Pour les entreprises : des critères de défense clairement identifiés

KPMG identifie plusieurs critères clés pour la défense des entreprises face aux sanctions de l'ADLC :

1. Définir l’assiette du marché

Il est essentiel de définir précisément le marché sur lequel a lieu la pratique anticoncurrentielle. Le montant de la sanction s’établit systématiquement entre 0 et 30 % de la valeur des ventes, et le plus souvent dans un intervalle de 5 à 20% de la valeur des ventes, pour une année de pratiques.

2. Mesurer le degré de gravité de la pratique

La gravité joue un rôle prépondérant dans le choix du niveau du coefficient de gravité/dommage. KPMG France observe qu’en moyenne, les ententes horizontales sont sanctionnées avec un coefficient de gravité/ dommage plus élevé (14,5%) que les abus de position dominante (8,4%) et les ententes verticales (7,2%). Des arguments économiques comme juridiques sont pris en considération pour moduler ce coefficient de gravité.

3. Etablir la durée de la pratique

Le montant de base d’une amende est égal à la multiplication entre 3 facteurs : la valeur des ventes, le coefficient gravité/dommage et le coefficient de durée des pratiques. Un examen minutieux des éléments au dossier s’impose pour définir au plus juste la durée à retenir.

4. Déterminer le coefficient d’individualisation

Les observations de MAPP-KPMG indiquent que l’étape d’individualisation peut conduire à moduler substantiellement le montant des sanctions à la hausse comme à la baisse : les ajustements ont pu conduire à baisser de plus de 90% certaines sanctions, notamment dans le cas des entreprises monoproduits, ou au contraire à plus que doubler le montant de base de la sanction, dans le cas par exemple de l’application du coefficient « grand groupe ». L’analyse des pièces au dossier et de la pratique décisionnelle peut conduire à faire valoir l’un ou l’autre facteur d’individualisation.

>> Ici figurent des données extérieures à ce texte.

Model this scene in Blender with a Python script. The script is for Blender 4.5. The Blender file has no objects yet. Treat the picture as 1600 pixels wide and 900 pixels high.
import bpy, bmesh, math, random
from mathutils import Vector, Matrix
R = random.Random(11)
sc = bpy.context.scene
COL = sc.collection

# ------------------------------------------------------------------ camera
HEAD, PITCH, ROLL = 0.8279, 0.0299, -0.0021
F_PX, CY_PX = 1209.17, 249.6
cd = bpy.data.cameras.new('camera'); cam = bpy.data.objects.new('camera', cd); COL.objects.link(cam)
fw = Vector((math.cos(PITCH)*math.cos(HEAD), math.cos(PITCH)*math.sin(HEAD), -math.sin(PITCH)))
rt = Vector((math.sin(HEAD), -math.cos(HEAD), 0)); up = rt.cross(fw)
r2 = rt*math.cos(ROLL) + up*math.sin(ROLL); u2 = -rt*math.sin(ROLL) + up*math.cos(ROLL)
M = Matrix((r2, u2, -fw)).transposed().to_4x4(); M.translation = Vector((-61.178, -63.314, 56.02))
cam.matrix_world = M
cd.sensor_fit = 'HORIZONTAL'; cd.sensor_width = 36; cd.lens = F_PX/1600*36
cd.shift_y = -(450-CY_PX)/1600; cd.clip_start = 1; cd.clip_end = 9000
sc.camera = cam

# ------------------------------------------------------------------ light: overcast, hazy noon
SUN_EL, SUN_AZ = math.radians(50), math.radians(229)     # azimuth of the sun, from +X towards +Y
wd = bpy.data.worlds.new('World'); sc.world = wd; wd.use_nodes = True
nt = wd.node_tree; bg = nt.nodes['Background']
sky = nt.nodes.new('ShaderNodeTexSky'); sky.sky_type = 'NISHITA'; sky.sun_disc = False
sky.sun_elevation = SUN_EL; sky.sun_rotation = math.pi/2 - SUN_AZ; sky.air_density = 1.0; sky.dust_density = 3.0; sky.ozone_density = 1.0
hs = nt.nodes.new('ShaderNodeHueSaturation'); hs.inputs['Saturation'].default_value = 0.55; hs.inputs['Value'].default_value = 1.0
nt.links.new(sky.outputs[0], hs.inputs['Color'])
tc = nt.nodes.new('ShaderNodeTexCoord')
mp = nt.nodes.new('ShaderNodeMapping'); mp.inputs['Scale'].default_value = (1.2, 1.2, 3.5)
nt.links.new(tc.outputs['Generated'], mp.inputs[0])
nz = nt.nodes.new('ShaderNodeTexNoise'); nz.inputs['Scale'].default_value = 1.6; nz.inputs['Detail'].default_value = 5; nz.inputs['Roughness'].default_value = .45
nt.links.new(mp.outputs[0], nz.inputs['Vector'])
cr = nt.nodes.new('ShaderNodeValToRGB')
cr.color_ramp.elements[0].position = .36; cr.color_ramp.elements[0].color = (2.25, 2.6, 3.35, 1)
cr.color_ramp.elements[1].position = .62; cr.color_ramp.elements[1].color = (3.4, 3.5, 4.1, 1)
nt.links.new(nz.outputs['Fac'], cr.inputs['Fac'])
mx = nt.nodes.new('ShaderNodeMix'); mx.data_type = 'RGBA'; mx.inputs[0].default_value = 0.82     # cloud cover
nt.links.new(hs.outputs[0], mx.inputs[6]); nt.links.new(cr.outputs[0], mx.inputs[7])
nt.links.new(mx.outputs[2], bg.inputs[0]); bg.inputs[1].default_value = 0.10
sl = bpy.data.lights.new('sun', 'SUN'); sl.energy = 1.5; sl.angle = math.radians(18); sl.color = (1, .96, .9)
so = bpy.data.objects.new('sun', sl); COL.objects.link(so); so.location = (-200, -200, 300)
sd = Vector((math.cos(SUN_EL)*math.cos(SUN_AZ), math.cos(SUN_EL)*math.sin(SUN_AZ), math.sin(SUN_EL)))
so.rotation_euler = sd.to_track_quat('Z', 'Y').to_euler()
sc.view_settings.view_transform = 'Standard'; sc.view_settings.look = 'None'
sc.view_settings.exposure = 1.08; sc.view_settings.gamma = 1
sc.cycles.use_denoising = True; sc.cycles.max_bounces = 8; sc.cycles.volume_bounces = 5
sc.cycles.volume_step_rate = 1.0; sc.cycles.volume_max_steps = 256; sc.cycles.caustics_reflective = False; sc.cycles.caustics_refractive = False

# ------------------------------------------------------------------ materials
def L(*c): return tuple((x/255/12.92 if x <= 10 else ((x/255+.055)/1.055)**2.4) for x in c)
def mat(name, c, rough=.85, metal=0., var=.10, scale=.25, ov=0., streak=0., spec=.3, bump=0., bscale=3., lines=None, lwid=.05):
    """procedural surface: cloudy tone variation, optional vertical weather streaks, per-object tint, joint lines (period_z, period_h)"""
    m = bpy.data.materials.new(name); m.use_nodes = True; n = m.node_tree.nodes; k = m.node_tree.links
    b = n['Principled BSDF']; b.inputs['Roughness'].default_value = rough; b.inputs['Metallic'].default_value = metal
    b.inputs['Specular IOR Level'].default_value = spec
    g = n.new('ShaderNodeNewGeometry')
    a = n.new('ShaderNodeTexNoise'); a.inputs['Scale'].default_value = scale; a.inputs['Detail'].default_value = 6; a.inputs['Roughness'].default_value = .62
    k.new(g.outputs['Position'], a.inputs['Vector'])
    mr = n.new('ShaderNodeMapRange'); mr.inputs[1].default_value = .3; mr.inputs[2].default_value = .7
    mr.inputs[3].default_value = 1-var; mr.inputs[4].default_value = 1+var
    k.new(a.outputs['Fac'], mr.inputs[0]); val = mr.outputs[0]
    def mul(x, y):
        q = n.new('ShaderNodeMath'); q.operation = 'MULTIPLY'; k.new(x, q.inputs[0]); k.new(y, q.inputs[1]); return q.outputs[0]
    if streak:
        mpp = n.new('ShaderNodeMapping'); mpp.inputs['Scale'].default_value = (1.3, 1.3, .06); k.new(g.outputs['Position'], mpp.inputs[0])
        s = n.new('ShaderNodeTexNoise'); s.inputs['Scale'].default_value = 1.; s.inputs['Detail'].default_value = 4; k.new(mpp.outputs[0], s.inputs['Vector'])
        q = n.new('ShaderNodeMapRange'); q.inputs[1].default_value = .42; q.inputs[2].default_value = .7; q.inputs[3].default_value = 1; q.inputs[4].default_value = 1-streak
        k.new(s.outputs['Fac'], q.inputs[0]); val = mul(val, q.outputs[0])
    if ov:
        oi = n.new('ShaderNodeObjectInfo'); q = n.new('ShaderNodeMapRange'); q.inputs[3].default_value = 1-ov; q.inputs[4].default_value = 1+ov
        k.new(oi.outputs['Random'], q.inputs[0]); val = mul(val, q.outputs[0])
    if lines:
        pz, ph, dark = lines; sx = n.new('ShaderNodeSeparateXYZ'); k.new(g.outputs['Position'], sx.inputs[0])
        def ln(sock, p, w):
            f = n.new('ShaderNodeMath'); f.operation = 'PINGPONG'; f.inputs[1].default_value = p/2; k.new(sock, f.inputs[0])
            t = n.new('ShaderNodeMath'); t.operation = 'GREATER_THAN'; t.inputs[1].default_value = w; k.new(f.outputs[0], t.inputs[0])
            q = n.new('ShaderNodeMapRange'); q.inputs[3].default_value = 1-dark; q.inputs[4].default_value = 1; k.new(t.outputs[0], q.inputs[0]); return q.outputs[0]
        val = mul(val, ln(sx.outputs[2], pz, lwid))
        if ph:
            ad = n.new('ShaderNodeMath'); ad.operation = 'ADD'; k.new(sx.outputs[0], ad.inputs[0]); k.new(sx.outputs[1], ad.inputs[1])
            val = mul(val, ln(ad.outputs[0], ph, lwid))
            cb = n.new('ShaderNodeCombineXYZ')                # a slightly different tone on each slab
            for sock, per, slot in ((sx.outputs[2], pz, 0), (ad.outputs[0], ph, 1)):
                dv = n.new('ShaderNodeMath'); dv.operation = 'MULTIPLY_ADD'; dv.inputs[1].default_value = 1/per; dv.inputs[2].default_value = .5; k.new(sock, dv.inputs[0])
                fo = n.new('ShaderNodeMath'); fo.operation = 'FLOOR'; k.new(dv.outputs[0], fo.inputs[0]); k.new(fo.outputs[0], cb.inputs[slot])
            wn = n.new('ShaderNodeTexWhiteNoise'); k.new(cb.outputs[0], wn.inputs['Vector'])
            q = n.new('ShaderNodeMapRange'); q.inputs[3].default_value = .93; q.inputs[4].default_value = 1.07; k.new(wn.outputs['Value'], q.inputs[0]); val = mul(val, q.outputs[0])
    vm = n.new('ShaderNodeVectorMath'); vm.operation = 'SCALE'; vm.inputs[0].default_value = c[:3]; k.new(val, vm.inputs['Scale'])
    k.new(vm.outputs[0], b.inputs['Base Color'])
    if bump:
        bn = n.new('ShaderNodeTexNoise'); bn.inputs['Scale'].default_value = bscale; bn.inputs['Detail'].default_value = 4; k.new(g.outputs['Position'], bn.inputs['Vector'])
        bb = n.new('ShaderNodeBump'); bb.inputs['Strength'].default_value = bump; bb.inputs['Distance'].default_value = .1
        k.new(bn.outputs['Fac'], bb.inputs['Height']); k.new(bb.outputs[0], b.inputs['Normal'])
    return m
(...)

5. Prendre en considération le communiqué sanction 2021 de l’ADLC

Le nouveau communiqué ne change pas les principes fondamentaux de détermination des sanctions établis en 2011. En revanche, il accroit la pondération du coefficient de durée à partir de la seconde année de pratique, et introduit une « amende forfaitaire additionnelle » pour les pratiques les plus graves, sensiblement équivalent à une année de pratique supplémentaire. Il pourrait conduire à un doublement des sanctions prononcées par l’Autorité pour le cas des pratiques les plus graves et/ou les plus longues. Par ailleurs, ce nouveau communiqué supprime définitivement la notion de « dommage à l’économie », qui n’avait jusque-là qu’un rôle mineur dans la pratique décisionnelle.